Wednesday, 16 April 2008

Alone once, and lost in Angkor's eerie spell

Just a dozen years ago the temple complex still offered visitors all the solitude they needed to dream Khmer dreams

April 16, 2008

If I had to pick my favourite photo of my 1996 trip to Cambodia, it would be a shot of the sunlight playing with shade on a stone carving of an apsara. But if I were asked what was my most remarkable photo, I would have to choose a picture of a long bas-relief cloister where there's nary a soul in sight.

Perhaps the pictures in themselves aren't worth a thousand words each, but they dramatically illustrate this fact: In 1996 Cambodia had 260,000 visitors, and last year there were more than two million.

In 1996, what has become a virtually risk-free trek from Bangkok to Siem Reap by land or river was still a few years away. The US government discouraged overland travel between Phnom Penh and the gateway to Angkor too, since there was still a chance of being ambushed by Khmer Rouge holdouts.

A dozen years ago there was no need to get up before dawn to make sure you could walk among the Angkor temples in splendid loneliness. There was no jostling for the best shots of the ruins at dusk.

The ancient complex was all but empty throughout the day, save for a few intrepid adventurers - and clusters of local people, mostly children, who tried to reel in riel from the visitors, or better, US dollars, in exchange for batik fabrics, T-shirts and all-purpose krama scarves.

Nowadays, thanks to the peace that came to Cambodia in 1998, visitors complain that the temples are despairingly overrun.

The Indochina War came to an end in early 1975, but 33 years ago tomorrow the even greater horrors that would paralyse Cambodia were just beginning as the Khmer Rouge seized Phnom Penh.

In late 1978, after the worst of the so-called auto-genocide in which some 1.7 million Cambodians perished, Vietnamese forces liberated the country's east and south from the cruel Khmer Rouge overseers. The invaders backed the Maoist extremists into a squirreling crescent of land along the Thai border.

But even as late as 1996, the rulers-turned-rebels still controlled vast areas just several kilometres from the Angkor complex.

At the Tha Phrom temple that year I was the only visitor. Or so I thought - until I heard someone shout, "You!"

I looked back to see a lone soldier headed my way, and for a minute stood paralysed, thinking he was Khmer Rouge. As he came near, though, I saw with relief that he wore a government-flag patch on his shoulder, with its silhouette of Angkor Wat.

"I show you temple," he said, in what sounded part question but mostly statement.

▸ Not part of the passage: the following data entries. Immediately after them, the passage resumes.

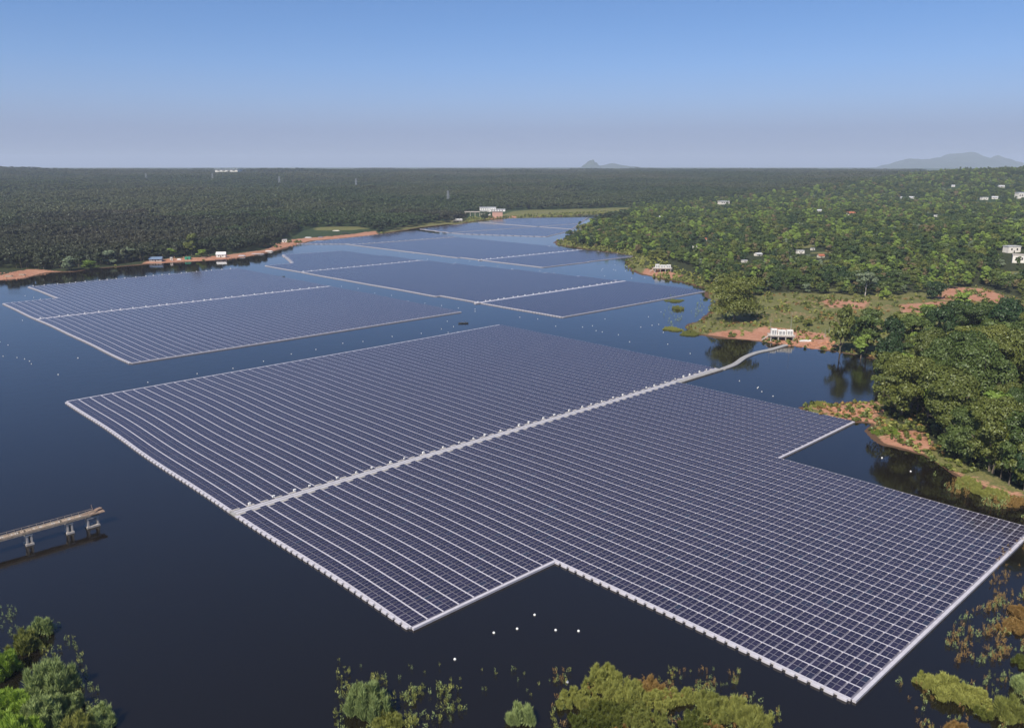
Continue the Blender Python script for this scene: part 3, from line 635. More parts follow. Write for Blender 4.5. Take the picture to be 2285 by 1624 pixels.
# front row of the plantation: trees one can tell apart
near_pl.sort(key=lambda t: t[0]); front = [t for t in near_pl if t[2] < 1000][:90]; gone = set()
for sdv, i, d_ in front:
    x, y, z, q, zz, ro, ix = FP[i]; gone.add(i)
    tree('plant', x, y, z, q, 'dark plantation tree in the front row of the forest edge behind the left shore', 'plantation trees along the left shore', zz / q)
FP = [p for i, p in enumerate(FP) if i not in gone]
for a_, b_, hw_ in ((505, 384, 34), (620, 379, 10), (655, 378, 10), (1090, 484, 50)):        # open ground round the far buildings
    x_, y_, z_ = G(a_, b_); hd = math.hypot(x_, y_); ux, uy = x_ / hd, y_ / hd; hw_ = hw_ / F_D * hd
    FP = [p for p in FP if not (hd * (.90 if hd > 2500 else .97) < p[0] * ux + p[1] * uy < hd + 60 and abs(p[0] * uy - p[1] * ux) < hw_)]
for i in range(3):
    if ('plant', i) not in FIRST:
        FIRST[('plant', i)] = [o for o in C.objects if o.name.startswith('crown') and o.data == KINDS['plant']['crowns'][i]][0] if any(o.data == KINDS['plant']['crowns'][i] for o in C.objects if o.type == 'MESH') else FIRST[('plant', 0)]
far3 = []
for i in range(3):                                            # three paler plantation trees at the edge of the far valley
    px, py = ((1150, 468), (1230, 466), (1330, 463))[i]; x, y, z = G(px, py); t = thing('plantation_tree', 'pale plantation tree ' + ('above the right end of the pump house', 'above the far end of the rafts', 'above the head of the lake')[i], 'tree', (x, y, z - .1), i * 2.0); t.scale = (1.3,) * 3
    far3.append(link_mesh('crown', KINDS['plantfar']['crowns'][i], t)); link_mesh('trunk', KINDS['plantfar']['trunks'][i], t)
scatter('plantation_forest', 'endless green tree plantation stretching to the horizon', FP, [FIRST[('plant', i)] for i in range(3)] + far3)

# the mixed wood on the right
mixk = ['mid', 'olive', 'bright', 'dark', 'brown', 'slim', 'slim', 'mid', 'olive', 'silver']
cand = []
for (ra, rb, sp, s, sd_) in ((380, 1150, 8.2, .88, 11), (1150, 2200, 10.5, 1.08, 12), (2200, 4000, 16, 1.5, 13)):
    X, Y, r = scatter_pts(-100, .75 * rb, 330, rb, sp, seed=sd_); d = np.hypot(X, Y); k = (d > ra) & (d <= rb) & view(X, Y); X, Y = X[k], Y[k]
    sd = poly_sd(X, Y, LP); k = ~left_side(X, Y) & (sd > 14 + 4 * vn(X, Y, 50, 4))
    for P in CLEARS: k &= poly_sd(X, Y, P) > 2
    k &= ~((opening(X, Y) > .0) & (sd > 70))
    X, Y, sd = X[k], Y[k], sd[k]
    th = np.degrees(np.arctan2(X, Y)); fx = CXD + F_D * X / (Y * math.cos(PITCH) + H * math.sin(PITCH))
    # keep sight lines to the houses open: nothing just in front of them
    for hx, hy in HP:
        hd = math.hypot(hx, hy); ux, uy = hx / hd, hy / hd; al = X * ux + Y * uy; ac = np.abs(X * uy - Y * ux); k2 = (al > hd - 9 - hd * .07) & (al < hd + 9) & (ac < 9 + hd * .004)
        X, Y, sd = X[~k2], Y[~k2], sd[~k2]
    Z = height(X, Y, sd); cl = vn(X, Y, 120, 31) + .5 * vn(X, Y, 40, 32)
    for i in range(len(X)):
        if cl[i] > .35: kd = r.choice(['bright', 'olive', 'slim', 'bright'])
        elif cl[i] < -.45: kd = r.choice(['dark', 'mid', 'mid', 'slim'])
        else: kd = r.choice(mixk)
        q = s * r.uniform(.55, 1.3); cand.append((math.hypot(X[i], Y[i]), X[i], Y[i], Z[i], q, q / s * (.5 + .5 * s) * r.uniform(.8, 1.1), kd))
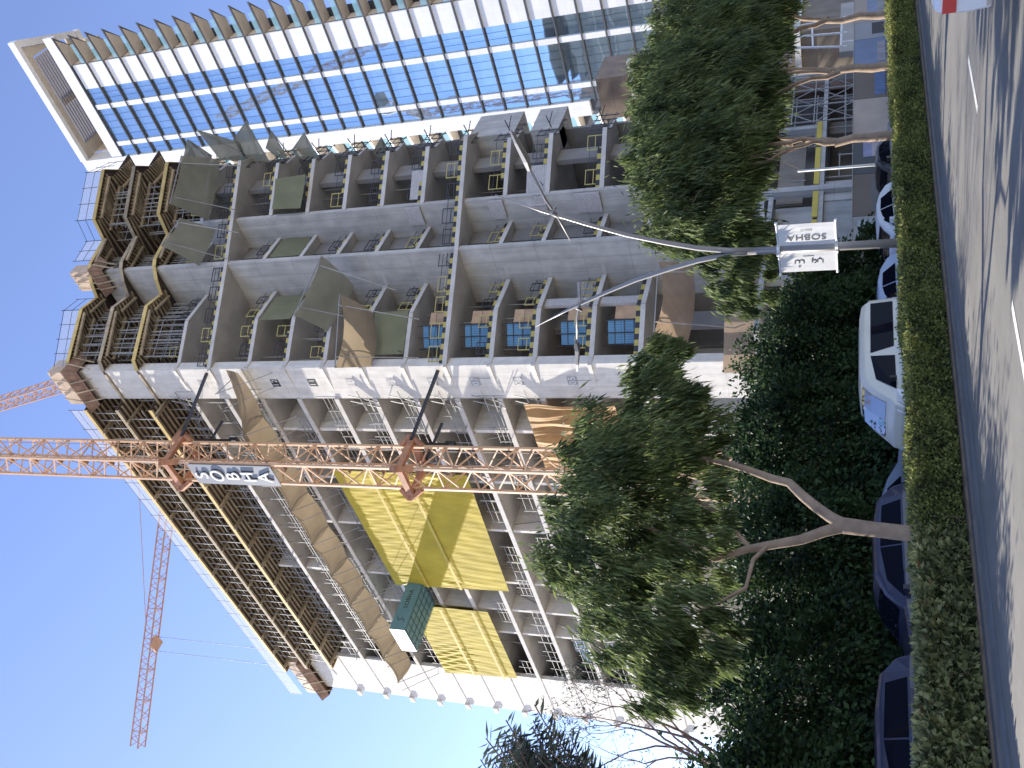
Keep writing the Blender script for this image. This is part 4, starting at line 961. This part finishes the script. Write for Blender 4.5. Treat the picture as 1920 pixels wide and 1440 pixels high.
# left Y tree
tree('smooth Y shaped trunk with a loose drooping crown, left of the van', (26.2, -34.21, 0),
     [([(0, 0, 0), (0, .0, 1.1), (0, .06, 1.7), (0, .12, 2.25)], [.17, .16, .155, .17]),
      ([(0, .12, 2.2), (0, .32, 2.5), (0, .57, 2.78), (0, .85, 3.05), (0, 1.19, 3.33), (0, 1.3, 3.7), (0, 1.54, 4.23), (0, 1.7, 4.7), (0, 1.82, 5.18)], [.13, .115, .11, .105, .095, .09, .08, .07, .06]),
      ([(0, .12, 2.2), (0, -.05, 2.6), (0, -.29, 3.05), (0, -.45, 3.6), (0, -.59, 4.06), (-.1, -.8, 4.67), (0, -.5, 5.4)], [.13, .11, .10, .09, .08, .07, .05]),
      ([(0, -.4, 3.6), (.1, -.9, 3.9), (0, -1.5, 4.0), (0, -1.9, 4.5)], [.05, .045, .04, .03]), ([(0, -.55, 4.0), (0, .3, 4.7), (0, .7, 5.3)], [.05, .045, .035])],
     [(0, 1.0, 6.8, 2.3, 1.9, 1.5), (0, 3.3, 6.5, 1.7, 1.5, .95), (.1, 4.6, 6.5, 1.2, .9, .6), (0, -.9, 6.9, 2.2, 1.6, 1.4), (0, -2.3, 5.8, 1.7, 1.3, 1.2), (.2, -2.5, 4.7, 1.4, .8, .6), (0, -3.3, 5.6, 1.3, .9, .9), (0, -.4, 5.1, 1.6, 1.2, .6), (0, 2.6, 5.5, 1.6, 1.2, .7), (0, .7, 8.1, 1.0, 1.2, .5)], 46000, None, .26, .045, 1.5, LEAF, name='drooping_tree', group=G)
# dense dark trees behind the parked cars
DT = [((10, -37.5), 7.6, 3.4, 'unseen dark evergreen added for shade beyond the bare tree'), ((9.5, -43.5), 8.2, 3.6, 'tallest dark evergreen, unseen, added for shade past the left edge'), ((16.5, -15.5), 5.2, 2.6, 'rounded dark evergreen nearest the banners, behind the blue car'), ((17, -19.3), 6.6, 3.0, 'tall dark evergreen directly above the rear of the van'), ((17, -23.8), 6.9, 3.0, 'dense dark evergreen above the front of the van'), ((17, -28.4), 6.7, 3.0, 'dense dark evergreen behind the Y shaped trunk'), ((17, -33.0), 6.6, 3.1, 'dense dark evergreen in front of the bare branches'), ((18, -38.0), 6.9, 3.2, 'dense dark evergreen at the left edge')]  # first two stand out of view, added to shade the left end
for i, ((x, yv), h, r_, lab) in enumerate(DT):
    tree(lab, (x, yv, 0), [(wob((0, 0, 0), (0, 0, 2.0), 3, .04), [.2, .18, .16, .14])],
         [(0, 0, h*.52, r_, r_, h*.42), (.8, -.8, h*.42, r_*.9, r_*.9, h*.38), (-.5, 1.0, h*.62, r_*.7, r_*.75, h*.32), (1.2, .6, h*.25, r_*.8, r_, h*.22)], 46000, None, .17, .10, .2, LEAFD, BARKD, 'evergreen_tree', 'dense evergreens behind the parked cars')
# bare tree at the left
bt = thing('bare_tree', 'bare reddish branched tree with only a few leaf tufts against the sky', 'tree', (14.5, -35.1, 0))
mb = MB(); ends = []
random.seed(21)
for d in ((0, .55, 1.0), (.1, .9, 1.0), (0, .25, 1), (-.2, .75, .8), (.1, 1.3, .9)):
    branchy(mb, (0, .0, 4.4), d, 2.9, .10, 3, ends, .38, .3, .3, 5)
mb.tube([(0, -.2, 0), (0, -.1, 2.4), (0, 0, 4.6)], [.22, .18, .15], 9); mb.build('trunk', M('bark_red', (.24, .135, .10), .9, .25, 4), bt, smooth=True)
P_ = np.array([e for e in ends if random.random() < .55]); P_ = np.repeat(P_, 55, axis=0)+rng.normal(0, .24, (len(P_)*55, 3))
leafmesh(P_, rng.normal(0, .3, P_.shape), .16, .03, 'leaf_tuft', LEAFG, bt, .4)
random.seed(9)
# feathery foliage at the far left: fronds of small leaflets
ft = thing('feather_leaf_tree', 'dark feathery leaved tree poking in at the lower left sky', 'tree', (27, -43.5, 0))
mb = MB(); mb.tube([(0, 0, 0), (0, .6, 2.5), (0, 1.6, 4.4), (0, 2.6, 5.6)], [.14, .12, .09, .06], 8); pp = []; dd_ = []
FRD = [((0, 2.6, 5.6), (0, 3.1+.28*i+random.gauss(0, .3), 6.1+random.random()*1.9)) for i in range(5)]
for i in range(85):
    a = Vector((random.gauss(0, .35), 1.9+random.random()*1.3, 5.3+random.random()*1.2)); up_ = Vector((random.gauss(0, .35), .15+.55*random.random(), .9)).normalized(); Lf = 1.0+.9*random.random()
    axis = [a+up_*Lf*t+Vector((0, .22*t*t, -.15*t*t)) for t in np.linspace(0, 1, 7)]
    mb.tube(axis, [.012]*7, 4, caps=False)
    for j in range(40):
        t = j/40; q = a+up_*Lf*t+Vector((0, .22*t*t, -.15*t*t)); sd = up_.cross(Vector((1, random.gauss(0, .5), .2))).normalized()*(1 if j % 2 else -1)
        pp.append(q); dd_.append(sd+up_*.5)
mb.build('trunk', BARKD, ft); leafmesh(np.array(pp), np.array(dd_), .26, .05, 'frond', LEAFG, ft, .05, .12)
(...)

Wherever I wandered among the elegant old grounds, where centuries-old trees climbed over the even more ancient stones of the temple, he was close behind.

"This temple was built under King Jayavarman VII," he said, adding nothing to what I'd already read in Lonely Planet.

As we parted ways after the "tour", a few of his colleagues showed up. I half-smiled and nodded at my "guide" and, keeping my head down, walked back to my car and told the driver to go on to the next temple.

Instead of starting the engine, he asked, "Do you have a dollar? That's the usual fee they ask for."

Unsure of who had lost or gained face, I diplomatically went back to pay the soldier a dollar. He smiled and let me take his photo.

These days, with the broad stream of visitors pouring into Angkor, such extracurricular activity is barred by the government.

While I felt relatively safe throughout my trip, only about 13 kilometres away were the pinkish stones of the Bantery Srei temple - the Citadel of the Women. Two years earlier an American woman had been killed near there by Khmer Rouge soldiers.

It was still too close to the frontline to consider a visit in 1996, but my future wife went in '98 and proudly announced that I'd missed the most elegant temple in the area.

I imagine I'll make it there some day, and if there are too many people scrumming for photos, well, they can be Photoshopped out once I'm back home.